* What is asked: Copy the data exactly as it appears, and do not include any pictures.

>> START

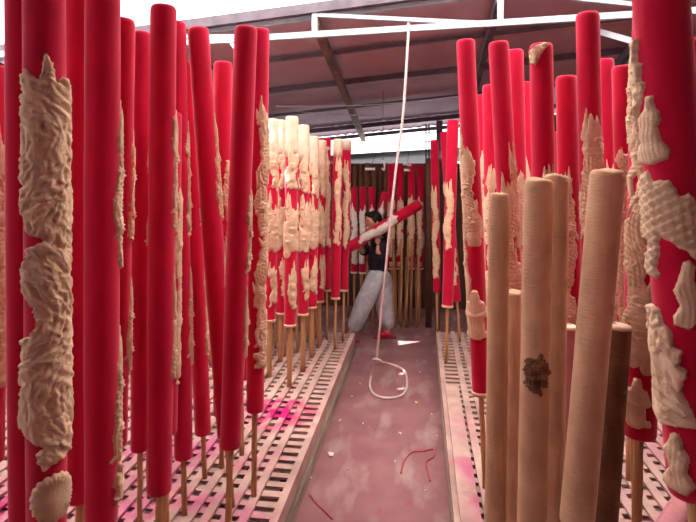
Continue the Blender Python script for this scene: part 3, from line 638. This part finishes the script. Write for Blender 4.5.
# bracketed tubes under the lean-to
for tubes, lb in (((((365, 169), (375, 169)),), 'short white lamp tube above the white-carved sticks of the back row'), ((((403, 163.5), (411, 165)), ((404, 170), (410, 170.5))), 'pair of short white lamp tubes hanging right of the rope')):
    (pa, pb) = tubes[-1]
    root = empty('lamp_fixture', Matrix.Translation(P((pa[0] + pb[0]) / 2, pa[1], 7.3))); tag(root, lb, 'lamp')
    o_ = Vector(root.matrix_world.translation)
    for pa, pb in tubes: MB().tube([P(*pa, 7.3) - o_, P(*pb, 7.3) - o_], .018, 10).build('tube', M['tube'], root, True)
    zt = 2.14 + .0553 * (o_.x + 5)
    MB().tube([Vector((0, 0, .01)), Vector((0, 8.25 - o_.y, zt - o_.z))], .004, 6).build('bracket', M['wiredark'], root)
root = MB().tube(spline([P(383, 160, 7.4), P(384.5, 165, 7.4), P(384, 170, 7.4), P(382, 168, 7.4)], 5), .012, 8).build('white_hook', M['tube'], None, True); tag(root, 'small white hook hanging in the bright gap above the head of the worker', 'hook')
k = P(383, 160, 7.4); MB().tube([k, Vector((k.x, k.y, roofz(k.x, k.y) - .005))], .003, 6).build('string', M['wiredark'], root)
# wires under the roof
for i, (p, q, lb) in enumerate(((P(276, 106, 6.6), P(470, 95, 6.2), 'thin pale wire strung under the roof, the nearer of two'), (P(290, 111, 7.4), P(470, 113, 7.2), 'thin pale wire strung under the roof, the farther of two'))):
    pts = [p.lerp(q, t / 10) - Vector((0, 0, .05 * math.sin(PI * t / 10))) for t in range(11)]
    pts = [Vector((c.x, c.y, min(c.z, roofz(c.x, c.y) - .03))) for c in pts]
    tag(MB().tube(pts, .005, 6).build('roof_wire', M['wire'], None, True), lb, 'wire')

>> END

* Task result:
Continue the Blender Python script for this scene: part 3, from line 638. This part finishes the script. Write for Blender 4.5.
# bracketed tubes under the lean-to
for tubes, lb in (((((365, 169), (375, 169)),), 'short white lamp tube above the white-carved sticks of the back row'), ((((403, 163.5), (411, 165)), ((404, 170), (410, 170.5))), 'pair of short white lamp tubes hanging right of the rope')):
    (pa, pb) = tubes[-1]
    root = empty('lamp_fixture', Matrix.Translation(P((pa[0] + pb[0]) / 2, pa[1], 7.3))); tag(root, lb, 'lamp')
    o_ = Vector(root.matrix_world.translation)
    for pa, pb in tubes: MB().tube([P(*pa, 7.3) - o_, P(*pb, 7.3) - o_], .018, 10).build('tube', M['tube'], root, True)
    zt = 2.14 + .0553 * (o_.x + 5)
    MB().tube([Vector((0, 0, .01)), Vector((0, 8.25 - o_.y, zt - o_.z))], .004, 6).build('bracket', M['wiredark'], root)
root = MB().tube(spline([P(383, 160, 7.4), P(384.5, 165, 7.4), P(384, 170, 7.4), P(382, 168, 7.4)], 5), .012, 8).build('white_hook', M['tube'], None, True); tag(root, 'small white hook hanging in the bright gap above the head of the worker', 'hook')
k = P(383, 160, 7.4); MB().tube([k, Vector((k.x, k.y, roofz(k.x, k.y) - .005))], .003, 6).build('string', M['wiredark'], root)
# wires under the roof
for i, (p, q, lb) in enumerate(((P(276, 106, 6.6), P(470, 95, 6.2), 'thin pale wire strung under the roof, the nearer of two'), (P(290, 111, 7.4), P(470, 113, 7.2), 'thin pale wire strung under the roof, the farther of two'))):
    pts = [p.lerp(q, t / 10) - Vector((0, 0, .05 * math.sin(PI * t / 10))) for t in range(11)]
    pts = [Vector((c.x, c.y, min(c.z, roofz(c.x, c.y) - .03))) for c in pts]
    tag(MB().tube(pts, .005, 6).build('roof_wire', M['wire'], None, True), lb, 'wire')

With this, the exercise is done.